The survey will focus on areas such as Characterization of Bribery and Corruption in Public and Private Services.

Chief Executive of GSS, Professor Samuel Kobina Anim

Delivering the keynote address, Government Statistician and Chief Executive of GSS, Professor Samuel Kobina Anim said the survey is critical, as it will provide comparable measures of corruption and aid the implementation of policies to achieve Sustainable Development Goal Sixteen.

He said the results will guide evidence based policy making and planning.

The 2021 Ghana Integrity of Public Services Survey is to provide comprehensive, reliable, accurate and timely statistical information to guide national development. It is also to reduce corruption and bribery in all forms.

According to the Chief Executive of the Ghana Statistical Service, Professor Samuel Kobina Anim, the data to be collected will include awareness and effectiveness of anti-corruption agencies, crime, impact of security on the citizens and access to justice.

“We are doing this exercise in direct response to the 16 Sustainable Development Goals that is to substantially reduce corruption in all forms.
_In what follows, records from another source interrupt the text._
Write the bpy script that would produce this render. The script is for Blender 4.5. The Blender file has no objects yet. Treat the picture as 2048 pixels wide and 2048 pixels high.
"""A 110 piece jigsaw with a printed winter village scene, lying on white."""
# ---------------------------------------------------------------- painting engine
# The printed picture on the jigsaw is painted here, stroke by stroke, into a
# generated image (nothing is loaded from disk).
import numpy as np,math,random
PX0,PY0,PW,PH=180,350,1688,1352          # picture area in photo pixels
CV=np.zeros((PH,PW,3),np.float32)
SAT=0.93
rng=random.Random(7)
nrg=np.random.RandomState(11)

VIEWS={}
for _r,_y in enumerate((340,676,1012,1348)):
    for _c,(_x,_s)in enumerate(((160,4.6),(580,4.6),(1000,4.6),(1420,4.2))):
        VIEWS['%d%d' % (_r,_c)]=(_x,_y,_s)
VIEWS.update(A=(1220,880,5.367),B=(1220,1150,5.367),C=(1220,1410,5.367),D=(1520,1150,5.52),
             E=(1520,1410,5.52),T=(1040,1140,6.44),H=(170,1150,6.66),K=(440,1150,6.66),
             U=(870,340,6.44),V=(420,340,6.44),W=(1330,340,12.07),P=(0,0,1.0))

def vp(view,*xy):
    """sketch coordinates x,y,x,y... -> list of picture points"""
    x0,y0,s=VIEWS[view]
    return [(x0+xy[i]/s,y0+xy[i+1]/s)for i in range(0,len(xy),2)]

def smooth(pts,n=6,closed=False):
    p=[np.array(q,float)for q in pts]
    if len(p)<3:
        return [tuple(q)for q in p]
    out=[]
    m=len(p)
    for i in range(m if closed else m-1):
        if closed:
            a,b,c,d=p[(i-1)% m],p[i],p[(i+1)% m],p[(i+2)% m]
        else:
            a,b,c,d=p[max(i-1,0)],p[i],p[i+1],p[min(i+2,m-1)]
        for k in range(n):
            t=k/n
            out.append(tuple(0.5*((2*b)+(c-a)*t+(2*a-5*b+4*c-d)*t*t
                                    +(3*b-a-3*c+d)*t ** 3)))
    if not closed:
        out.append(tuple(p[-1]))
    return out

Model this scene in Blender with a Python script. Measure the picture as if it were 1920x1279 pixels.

This survey touches on areas to look at whether people in this country have clear minds, opinions, attitudes that suggests that its occurrence is something that we take a challenge or it’s something that is passive”.

Deputy Commissioner of CHRAJ, Richard Quayson advised trainee field officers to be focused and ethical in their undertakings in order not to compromise the integrity of the data to be gathered.

“It is very easy to hire marks when it comes to corruption perception, because the least negative information can spike off and everyone will be saying that corruption is so pervasive. So if you compromise the integrity of the data it will affect the quality and the integrity of the whole exercise. We are depending on you going to the field, if you fail in your duty you will fail this nation”, he noted.

Trainees took the Oath of Secrecy in accordance with the Statistical Service Act 1003 of 2019 that requires that all data provided by respondents be kept confidential.

The survey which involves 140 field workers and 20 supervisors is supported and funded by the United Nations Office on Drugs and Crime, UNODC.

The data collection for the survey is scheduled to commence on the 12th of December, 2021.